Las empresas y las actividades profesionales se tiñeron de esta nueva actitud y del nuevo lenguaje que las colocaba en el espacio público. Los peluqueros, los cocineros, los diseñadores industriales y, más tarde, los influencers –que rápidamente pasaron a convertirse en creadores de contenidos– se presentaban en sociedad como creadores genuinos y, en cuanto tales, capaces de dotar a su obra de una visión del mundo y de hacer de la obra un modo de vida.

Las empresas y las actividades profesionales se tiñeron de esta nueva actitud y del nuevo lenguaje que las colocaba en el espacio público.

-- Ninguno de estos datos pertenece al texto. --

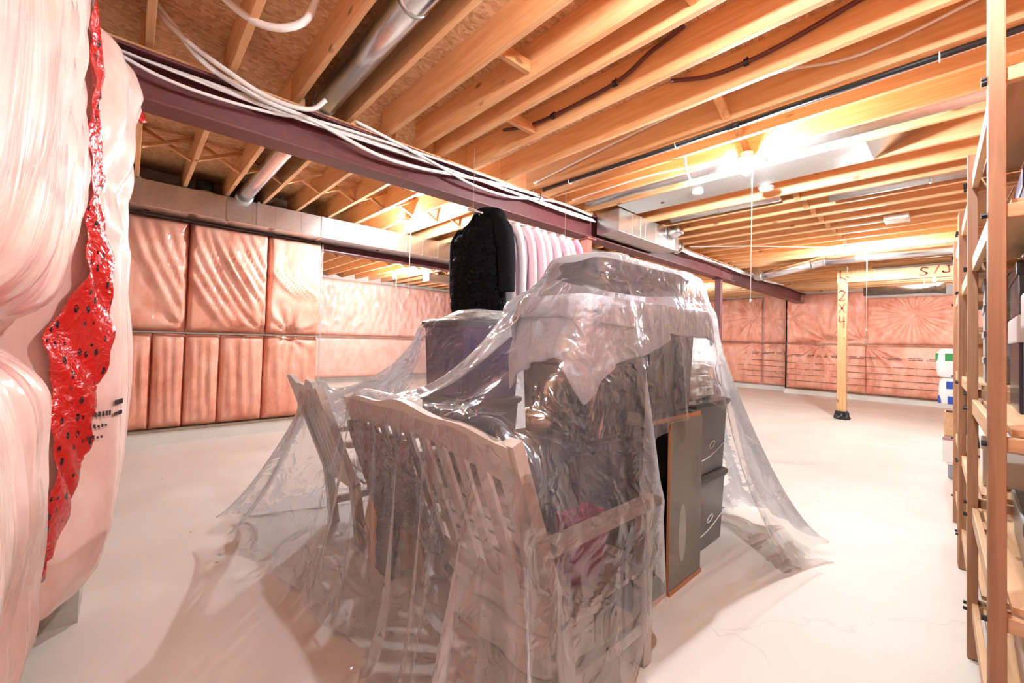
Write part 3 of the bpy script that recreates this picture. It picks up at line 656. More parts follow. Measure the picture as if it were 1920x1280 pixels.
for y in (.13, .31): MB().tube([(0, y, -.002 if y < .2 else -.03), (0, y+.025, -.004 if y < .2 else -.034)], .0935, 24).build('joint_band', 'galv_round', t, True)
B('hanger_strap', -.088, -.086, -.35, -.31, -.05, .095, 'whiteplastic', t)
t = thing('rectangular_duct', 'pale boxed duct end under the far joists behind the black coat', 'duct', (6.0, 9.6, 2.86))
B('duct_body', -.3, 1.6, -.15, .15, 0, .195, 'galv2', t, .004); B('duct_end', -.305, -.3, -.15, .15, 0, .195, 'whitecloth', t)
t = thing('ceiling_panel', 'pale green-grey panel under joists beyond the steel column', 'panel', (6.6, 5.4, 3.02))
B('board', -.9, 1.2, -.9, 1.2, 0, .036, plain('pale green board', (.5, .52, .42), .6), t, .003)
# header vent hose end above the right wall
t = thing('flex_hose', 'grey insulated hose end poking out under the far right joists', 'hose', (12.545, 1.0, 2.72))
MB().tube([(0, .6, .0), (0, -.6, .0)], .10, 18).build('sleeve', 'furgrey', t, True); B('hanger_strap', -.015, .015, .2, .205, .09, .338, 'satin', t); B('hanger_strap', -.015, .015, -.4, -.395, .09, .338, 'satin', t); MB().tube([(0, -.58, 0), (0, -.72, 0)], [.10, .13], 16).build('frayed_end', 'furgrey', t, True)
t = thing('gas_pipe', 'black iron pipe clipped along the underside of a joist', 'pipe', (3.335, 1.3, 3.045))
MB().tube([(0, -2.0, 0), (0, -.1, 0)], .019, 12).build('pipe_length', 'black_pipe', t, True); MB().tube([(0, -.1, 0), (0, 1.88, 0)], .019, 12).build('pipe_length', 'black_pipe', t, True)
MB().tube([(0, -.14, 0), (0, -.06, 0)], .025, 12).build('coupling', 'black_pipe', t, True)
for y in (-1.2, .35, 1.5): MB().tube([(-.03, y, .012), (-.022, y, -.024), (.022, y, -.024), (.03, y, .012)], .004, 6, 3).build('clip', 'whiteplastic', t, True)
def pex(label, pts, clips):
    t = thing('water_tube', label, 'tube', pts[0]); o = Vector(pts[0])
    MB().tube([Vector(p)-o for p in pts], .014, 10, 8).build('hose', 'pex', t, True)
    for c in clips:
        c = Vector(c)-o; MB().tube([c+Vector((0, -.012, 0)), c+Vector((0, .012, 0))], .022, 10).build('clip', 'blackplastic', t); MB().tube([c+Vector((0, 0, .0)), c+Vector((.014, 0, .035))], .008, 6).build('clip_tail', 'blackplastic', t)
pex('maroon water tube sagging along a joist with black clips', [(2.40, 2.80, 3.24), (2.405, 2.5, 3.17), (2.405, 2.21, 3.145), (2.405, 1.64, 3.155), (2.405, 1.38, 3.24), (2.40, 1.15, 3.29)], [(2.405, 2.21, 3.145), (2.405, 1.64, 3.155)])
pex('maroon water tube clipped high on a joist near the top edge', [(2.835, 1.45, 3.28), (2.84, 1.2, 3.20), (2.84, .95, 3.18), (2.84, .7, 3.2), (2.84, .3, 3.27)], [(2.84, .95, 3.18)])

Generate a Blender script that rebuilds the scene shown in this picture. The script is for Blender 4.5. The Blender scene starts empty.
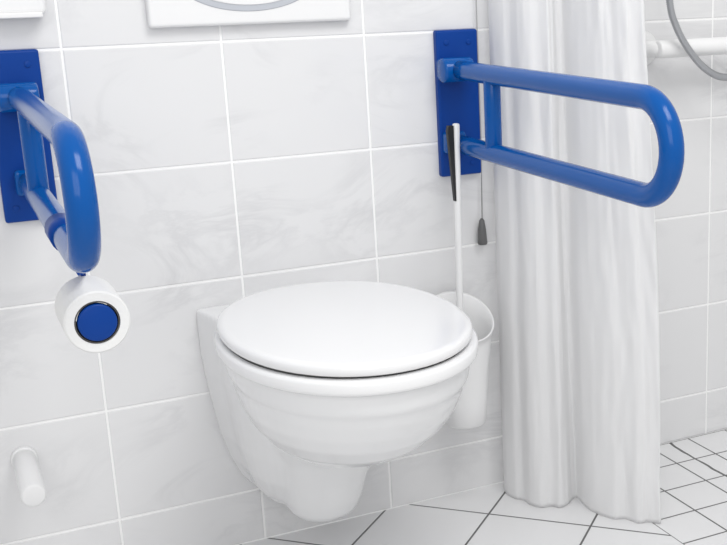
import bpy, bmesh, random
from math import *
from mathutils import Vector, Matrix, noise
random.seed(3)
S=bpy.context.scene
try:
    S.view_settings.view_transform='Standard'; S.view_settings.look='None'
except Exception: pass

# ---------------- materials
def mat(name,col,rough=.4,spec=.5,coat=0,bump=None,metal=0,trans=0):
    m=bpy.data.materials.new(name); m.use_nodes=True; nt=m.node_tree
    b=nt.nodes['Principled BSDF']; b.inputs['Base Color'].default_value=(*col,1)
    b.inputs['Roughness'].default_value=rough; b.inputs['Specular IOR Level'].default_value=spec
    b.inputs['Coat Weight'].default_value=coat; b.inputs['Coat Roughness'].default_value=.05
    b.inputs['Metallic'].default_value=metal
    n=nt.nodes.new('ShaderNodeTexNoise'); tc=nt.nodes.new('ShaderNodeTexCoord'); nt.links.new(tc.outputs['Object'],n.inputs['Vector'])
    n.inputs['Scale'].default_value=bump[0] if bump else 30
    bp=nt.nodes.new('ShaderNodeBump'); bp.inputs['Strength'].default_value=bump[1] if bump else .01; bp.inputs['Distance'].default_value=.002
    nt.links.new(n.outputs['Fac'],bp.inputs['Height']); nt.links.new(bp.outputs['Normal'],b.inputs['Normal'])
    if trans:
        t=nt.nodes.new('ShaderNodeBsdfTranslucent'); t.inputs['Color'].default_value=(*col,1)
        mx=nt.nodes.new('ShaderNodeMixShader'); mx.inputs[0].default_value=trans
        nt.links.new(b.outputs[0],mx.inputs[1]); nt.links.new(t.outputs[0],mx.inputs[2])
        nt.links.new(mx.outputs[0],nt.nodes['Material Output'].inputs[0])
    return m
def tile_mat(name,c1,c2,scale,rough):
    m=mat(name,c1,rough); nt=m.node_tree; b=nt.nodes['Principled BSDF']
    tc=nt.nodes.new('ShaderNodeTexCoord')
    n=nt.nodes.new('ShaderNodeTexNoise'); n.inputs['Scale'].default_value=scale; n.inputs['Detail'].default_value=8
    n.inputs['Roughness'].default_value=.6; n.inputs['Distortion'].default_value=1.0
    mp=nt.nodes.new('ShaderNodeMapping'); mp.inputs['Rotation'].default_value=(0,.5,0); mp.inputs['Scale'].default_value=(.8,1,1.7)
    nt.links.new(tc.outputs['Object'],mp.inputs['Vector']); nt.links.new(mp.outputs[0],n.inputs['Vector'])
    r=nt.nodes.new('ShaderNodeValToRGB'); e=r.color_ramp.elements
    e[0].position=.43; e[0].color=(*c1,1); e[1].position=.5; e[1].color=(*c2,1)
    k=e.new(.57); k.color=(*c1,1)
    nt.links.new(n.outputs['Fac'],r.inputs[0])
    n2=nt.nodes.new('ShaderNodeTexNoise'); n2.inputs['Scale'].default_value=scale*.9; nt.links.new(tc.outputs['Object'],n2.inputs['Vector'])
    r2=nt.nodes.new('ShaderNodeValToRGB'); r2.color_ramp.elements[0].position=.44; r2.color_ramp.elements[1].position=.68
    nt.links.new(n2.outputs['Fac'],r2.inputs[0])
    mx=nt.nodes.new('ShaderNodeMixRGB'); mx.inputs[1].default_value=(*c1,1)
    nt.links.new(r2.outputs[0],mx.inputs[0]); nt.links.new(r.outputs[0],mx.inputs[2]); nt.links.new(mx.outputs[0],b.inputs['Base Color'])
    return m
M_tile=tile_mat('wall_tile_glaze',(.76,.76,.765),(.67,.67,.678),5,.16)
M_grout=mat('wall_grout',(.92,.92,.915),.8,bump=(300,.3))
M_cer=mat('white_ceramic',(.81,.812,.815),.07,.5,.3)
M_seat=mat('white_seat_plastic',(.84,.84,.842),.16,.5)
M_pl=mat('white_plastic',(.82,.82,.82),.3)
M_blue=mat('blue_nylon',(.0,.083,.34),.16,.28,0)
M_blued=mat('blue_plate_nylon',(.0,.045,.27),.4,.22)
M_blk=mat('black_matte',(.01,.01,.012),.5)
M_gap=mat('gap_shade_dark',(.05,.05,.05),.6)  # near-black colour painting the shade between seat and lid
M_grey=mat('chrome_grey',(.45,.46,.48),.3,metal=.7)
M_dgrey=mat('grey_plastic',(.12,.12,.12),.45)
M_cord=mat('cord_grey',(.35,.35,.35),.7)
M_cur=mat('curtain_fabric',(.94,.94,.942),.75,.15,bump=(45,.25),trans=.38)
M_pap=mat('paper',(.82,.82,.81),.9,.1,bump=(200,.3))
M_core=mat('cardboard',(.16,.15,.14),.9,.1)
M_btn=mat('flush_button_grey',(.5,.52,.56),.3)

# ---------------- helpers
def obj(name,me,m=None,parent=None,smooth=True):
    o=bpy.data.objects.new(name,me); bpy.context.collection.objects.link(o)
    if m and not me.materials: me.materials.append(m)
    if smooth:
        for p in me.polygons: p.use_smooth=True
    if parent: o.parent=parent
    return o
def empty(name,loc=(0,0,0)):
    o=bpy.data.objects.new(name,None); bpy.context.collection.objects.link(o); o.empty_display_size=.05; return o
def box(name,x0,x1,y0,y1,z0,z1,m,parent=None,bev=.003,seg=3):
    bm=bmesh.new(); bmesh.ops.create_cube(bm,size=1)
    for v in bm.verts: v.co=Vector(((x0+x1)/2+v.co.x*(x1-x0),(y0+y1)/2+v.co.y*(y1-y0),(z0+z1)/2+v.co.z*(z1-z0)))
    if bev: bmesh.ops.bevel(bm,geom=bm.edges[:],offset=bev,segments=seg,profile=.5,affect='EDGES')
    me=bpy.data.meshes.new(name); bm.to_mesh(me); bm.free()
    return obj(name,me,m,parent,smooth=False)
def prism(name,poly,a,b,axis,m,parent=None,bev=.001):
    bm=bmesh.new(); L=[]
    for t in (a,b):
        r=[]
        for p in poly:
            c=list(p); c.insert(axis,t); r.append(bm.verts.new(c))
        L.append(r)
    n=len(poly)
    for k in range(n): bm.faces.new((L[0][k],L[0][(k+1)%n],L[1][(k+1)%n],L[1][k]))
    bm.faces.new(L[0]); bm.faces.new(L[1][::-1]); bmesh.ops.recalc_face_normals(bm,faces=bm.faces[:])
    if bev: bmesh.ops.bevel(bm,geom=bm.edges[:],offset=bev,segments=2,profile=.5,affect='EDGES')
    me=bpy.data.meshes.new(name); bm.to_mesh(me); bm.free(); return obj(name,me,m,parent,smooth=False)
def tube(name,pts,r,m,parent=None,n=20,caps=True,radii=None,closed=False):
    pts=[Vector(p) for p in pts]; bm=bmesh.new(); rings=[]
    N=len(pts); nrm=None
    for i,p in enumerate(pts):
        a=pts[(i-1)%N] if (i>0 or closed) else p; b=pts[(i+1)%N] if (i<N-1 or closed) else p
        t=(b-a).normalized()
        if nrm is None: nrm=t.orthogonal().normalized()
        nrm=(nrm-t*nrm.dot(t)).normalized(); bi=t.cross(nrm)
        rr=radii[i] if radii else r
        rings.append([bm.verts.new(p+(nrm*cos(2*pi*k/n)+bi*sin(2*pi*k/n))*rr) for k in range(n)])
    for i in range(N-1 if not closed else N):
        A,B=rings[i],rings[(i+1)%N]
        for k in range(n): bm.faces.new((A[k],A[(k+1)%n],B[(k+1)%n],B[k]))
    if caps and not closed: bm.faces.new(rings[0][::-1]); bm.faces.new(rings[-1])
    bmesh.ops.recalc_face_normals(bm,faces=bm.faces[:])
    me=bpy.data.meshes.new(name); bm.to_mesh(me); bm.free()
    return obj(name,me,m,parent)
def cyl(name,a,b,r,m,parent=None,bev=.002,n=40,r2=None):
    a=Vector(a);b=Vector(b);d=(b-a).normalized();r2=r if r2 is None else r2
    ps=[a,a+d*bev*.3,a+d*bev,b-d*bev,b-d*bev*.3,b]; rs=[r-bev,r-bev*.3,r,r2,r2-bev*.3,r2-bev]
    return tube(name,ps,r,m,parent,n=n,radii=rs)
def lathe(name,prof,c,m,parent=None,n=48,slant=0,hmax=1):
    bm=bmesh.new(); rings=[]
    for (r,z) in prof:
        ring=[]
        for k in range(n):
            yy=r*sin(2*pi*k/n); dz=slant*yy*max(0,(z/hmax))**2
            ring.append(bm.verts.new((c[0]+r*cos(2*pi*k/n),c[1]+yy,c[2]+z+dz)))
        rings.append(ring)
    for A,B in zip(rings,rings[1:]):
        for k in range(n): bm.faces.new((A[k],A[(k+1)%n],B[(k+1)%n],B[k]))
    bmesh.ops.recalc_face_normals(bm,faces=bm.faces[:])
    me=bpy.data.meshes.new(name); bm.to_mesh(me); bm.free(); return obj(name,me,m,parent)
def spline(ctrl,per=30):
    c=[Vector(p) for p in ctrl]; out=[]
    for i in range(len(c)-1):
        p0=c[max(i-1,0)];p1=c[i];p2=c[i+1];p3=c[min(i+2,len(c)-1)]
        for k in range(per):
            t=k/per; out.append(.5*((2*p1)+(-p0+p2)*t+(2*p0-5*p1+4*p2-p3)*t*t+(-p0+3*p1-3*p2+p3)*t**3))
    out.append(c[-1]); return out

# ---------------- wall with real bevelled tiles
def tiles(name,xs,zs,g=.0018):
    bm=bmesh.new()
    for i in range(len(xs)-1):
        for j in range(len(zs)-1):
            x0,x1,z0,z1=xs[i]+g,xs[i+1]-g,zs[j]+g,zs[j+1]-g
            prev=None
            for (ins,y) in ((0,.002),(0.0002,.0009),(.0008,.0003),(.002,0)):
                r=[bm.verts.new(c) for c in ((x0+ins,y,z0+ins),(x1-ins,y,z0+ins),(x1-ins,y,z1-ins),(x0+ins,y,z1-ins))]
                if prev:
                    for k in range(4): bm.faces.new((prev[k],prev[(k+1)%4],r[(k+1)%4],r[k]))
                prev=r
            bm.faces.new(prev)
    me=bpy.data.meshes.new(name)
    x0,x1,z0,z1=xs[0],xs[-1],zs[0],zs[-1]
    v=[bm.verts.new(c) for c in ((x0,.0014,z0),(x1,.0014,z0),(x1,.0014,z1),(x0,.0014,z1),(x0,.1,z0),(x1,.1,z0),(x1,.1,z1),(x0,.1,z1))]
    for f in [(0,1,2,3),(4,7,6,5),(0,4,5,1),(3,2,6,7),(0,3,7,4),(1,5,6,2)]:
        q=bm.faces.new([v[k] for k in f]); q.material_index=1
    bm.to_mesh(me); bm.free(); me.materials.append(M_tile); me.materials.append(M_grout)
    return obj(name,me,smooth=False)
xs=[-.25*k for k in range(6,0,-1)]+[.25*k for k in range(0,10)]
zs=[-.005,.095]+[.095+.2*k for k in range(1,11)]
tiles('wall_back',xs,zs)

# ---------------- floor
def floor_mat():
    m=mat('floor_tile',(.7,.7,.7),.3); nt=m.node_tree; L=nt.links.new; b=nt.nodes['Principled BSDF']
    tc=nt.nodes.new('ShaderNodeTexCoord')
    def grid(size,rot,off,gw):
        mp=nt.nodes.new('ShaderNodeMapping'); mp.inputs['Rotation'].default_value=(0,0,rot); mp.inputs['Location'].default_value=(*off,0)
        L(tc.outputs['Object'],mp.inputs['Vector']); sp=nt.nodes.new('ShaderNodeSeparateXYZ'); L(mp.outputs[0],sp.inputs[0])
        outs=[]
        for ax in (0,1):
            pp=nt.nodes.new('ShaderNodeMath'); pp.operation='PINGPONG'; pp.inputs[1].default_value=size/2; L(sp.outputs[ax],pp.inputs[0])
            outs.append(pp.outputs[0])
        mn=nt.nodes.new('ShaderNodeMath'); mn.operation='MINIMUM'; L(outs[0],mn.inputs[0]); L(outs[1],mn.inputs[1])
        mr=nt.nodes.new('ShaderNodeMapRange'); mr.inputs['From Min'].default_value=gw*.6; mr.inputs['From Max'].default_value=gw; L(mn.outputs[0],mr.inputs['Value'])
        return mr.outputs[0]
    g1=grid(.2,radians(45),(-.344,-.18),.0024)
    g2=grid(.10,0,(0,0),.0022)
    sx=nt.nodes.new('ShaderNodeSeparateXYZ'); L(tc.outputs['Object'],sx.inputs[0])
    gt=nt.nodes.new('ShaderNodeMath'); gt.operation='GREATER_THAN'; gt.inputs[1].default_value=.90; L(sx.outputs[0],gt.inputs[0])
    mx=nt.nodes.new('ShaderNodeMix'); L(gt.outputs[0],mx.inputs[0]); L(g1,mx.inputs[2]); L(g2,mx.inputs[3])
    nz=nt.nodes.new('ShaderNodeTexNoise'); nz.inputs['Scale'].default_value=9; L(tc.outputs['Object'],nz.inputs['Vector'])
    ad=nt.nodes.new('ShaderNodeMath'); ad.operation='MULTIPLY_ADD'; ad.inputs[1].default_value=.03; L(nz.outputs['Fac'],ad.inputs[0]); L(sx.outputs[0],ad.inputs[2])
    cm=nt.nodes.new('ShaderNodeMath'); cm.operation='COMPARE'; cm.inputs[1].default_value=1.165; cm.inputs[2].default_value=.003; L(ad.outputs[0],cm.inputs[0])
    iv=nt.nodes.new('ShaderNodeMath'); iv.operation='SUBTRACT'; iv.inputs[0].default_value=1; L(cm.outputs[0],iv.inputs[1])
    mn=nt.nodes.new('ShaderNodeMath'); mn.operation='MINIMUM'; L(iv.outputs[0],mn.inputs[0]); L(mx.outputs[0],mn.inputs[1])
    col=nt.nodes.new('ShaderNodeMixRGB'); col.inputs[1].default_value=(.11,.11,.11,1); col.inputs[2].default_value=(.78,.78,.785,1)
    L(mn.outputs[0],col.inputs[0]); L(col.outputs[0],b.inputs['Base Color'])
    bp=nt.nodes.new('ShaderNodeBump'); bp.inputs['Distance'].default_value=.0015; bp.inputs['Strength'].default_value=.6
    L(mn.outputs[0],bp.inputs['Height']); L(bp.outputs[0],b.inputs['Normal'])
    return m
box('floor',-1.5,2.25,-3.2,.0,-.06,-.005,floor_mat(),bev=0)

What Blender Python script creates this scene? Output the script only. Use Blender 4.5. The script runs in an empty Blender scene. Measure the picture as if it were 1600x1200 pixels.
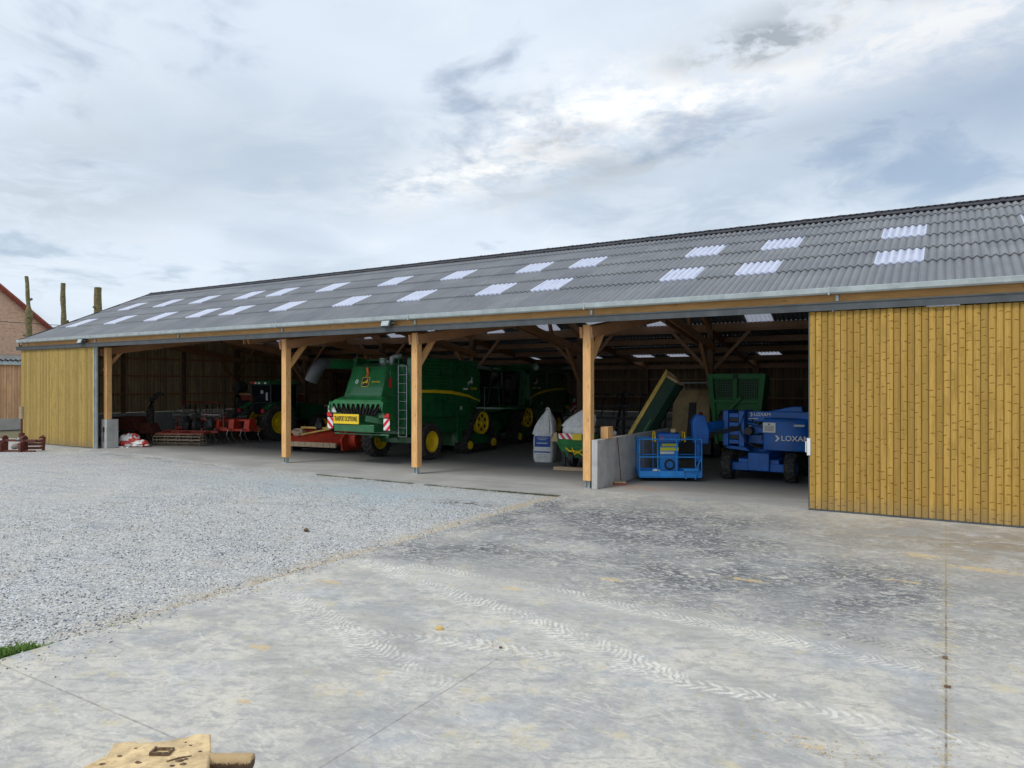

Los peluqueros, los cocineros, los diseñadores industriales y, más tarde, los influencers –que rápidamente pasaron a convertirse en creadores de contenidos– se presentaban en sociedad como creadores genuinos y, en cuanto tales, capaces de dotar a su obra de una visión del mundo y de hacer de la obra un modo de vida

Precisamente estos aspectos ampliaron el universo de la creación al consumo. No solo la obra, original y expresiva, tenía un valor artístico, sino también –en la medida en que caracterizaba una visión del mundo y un modo de vida– la elección que llevaba a cabo el consumidor, al preferir una identidad a otra.

Si la Historia se convirtió en futuro y la sociedad civil cambió a los ciudadanos por los creadores/consumidores, la vieja escritura de la ideología de la imprenta se diluyó en una literatura testimonial, tanto en la ficción como en la no ficción (autoficción y autoayuda). Y desde luego, disipó para siempre las fronteras entre el artista y el individuo común.

Por decirlo de otra manera, el individuo común, el ciudadano y el productor se han convertido en elementos marginales de nuestra sociedad. La demostración del talento, medido de diferentes maneras, lidera la esfera productiva. Y la exaltación de lo individual, en los niveles que sea, gobierna las relaciones sociales.

El espíritu ha cambiado, pero aún no estamos en condiciones de saber cuánto. Ni adónde nos llevará.